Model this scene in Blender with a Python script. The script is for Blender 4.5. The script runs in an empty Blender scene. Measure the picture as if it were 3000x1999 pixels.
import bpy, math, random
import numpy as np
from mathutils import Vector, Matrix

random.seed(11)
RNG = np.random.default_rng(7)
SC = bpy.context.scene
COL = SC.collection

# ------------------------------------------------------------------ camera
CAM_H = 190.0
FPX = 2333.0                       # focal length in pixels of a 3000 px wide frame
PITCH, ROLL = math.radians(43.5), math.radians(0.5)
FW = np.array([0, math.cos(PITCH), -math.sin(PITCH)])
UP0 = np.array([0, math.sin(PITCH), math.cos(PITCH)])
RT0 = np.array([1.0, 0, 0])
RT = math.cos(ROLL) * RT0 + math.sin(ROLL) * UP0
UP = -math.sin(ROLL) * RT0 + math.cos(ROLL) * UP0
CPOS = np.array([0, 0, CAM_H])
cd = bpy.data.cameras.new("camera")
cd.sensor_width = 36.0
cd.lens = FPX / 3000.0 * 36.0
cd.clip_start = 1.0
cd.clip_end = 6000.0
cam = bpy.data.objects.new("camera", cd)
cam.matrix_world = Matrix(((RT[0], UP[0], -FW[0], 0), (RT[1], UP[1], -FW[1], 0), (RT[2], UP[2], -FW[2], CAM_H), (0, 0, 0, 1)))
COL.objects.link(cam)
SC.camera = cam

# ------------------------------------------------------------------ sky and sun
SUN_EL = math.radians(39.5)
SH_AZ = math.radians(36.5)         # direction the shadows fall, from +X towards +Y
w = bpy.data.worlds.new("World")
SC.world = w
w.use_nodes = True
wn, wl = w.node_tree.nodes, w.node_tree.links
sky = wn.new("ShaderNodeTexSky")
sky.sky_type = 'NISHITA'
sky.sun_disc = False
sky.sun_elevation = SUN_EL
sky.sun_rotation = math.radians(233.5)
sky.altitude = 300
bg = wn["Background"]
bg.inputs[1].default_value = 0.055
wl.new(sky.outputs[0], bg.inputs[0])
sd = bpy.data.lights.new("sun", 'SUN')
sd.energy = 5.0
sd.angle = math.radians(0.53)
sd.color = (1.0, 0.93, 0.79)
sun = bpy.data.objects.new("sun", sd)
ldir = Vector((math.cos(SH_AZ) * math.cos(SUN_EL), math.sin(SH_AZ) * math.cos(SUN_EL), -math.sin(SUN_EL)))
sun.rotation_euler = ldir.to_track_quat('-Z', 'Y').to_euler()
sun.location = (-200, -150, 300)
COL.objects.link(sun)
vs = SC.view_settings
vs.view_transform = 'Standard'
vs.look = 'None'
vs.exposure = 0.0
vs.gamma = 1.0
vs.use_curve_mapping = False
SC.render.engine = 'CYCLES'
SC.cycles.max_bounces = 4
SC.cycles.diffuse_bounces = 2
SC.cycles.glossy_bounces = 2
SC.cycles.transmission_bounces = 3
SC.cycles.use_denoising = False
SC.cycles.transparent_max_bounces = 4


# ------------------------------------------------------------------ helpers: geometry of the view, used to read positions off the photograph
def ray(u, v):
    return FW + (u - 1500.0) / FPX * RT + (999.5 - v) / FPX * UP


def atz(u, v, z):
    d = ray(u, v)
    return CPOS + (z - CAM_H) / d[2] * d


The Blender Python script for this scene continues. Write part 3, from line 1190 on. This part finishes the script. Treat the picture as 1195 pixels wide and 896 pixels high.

Problem to work on: Across the records above, count the lines holding "from" and reply with that number alone.

Exercise solution: 3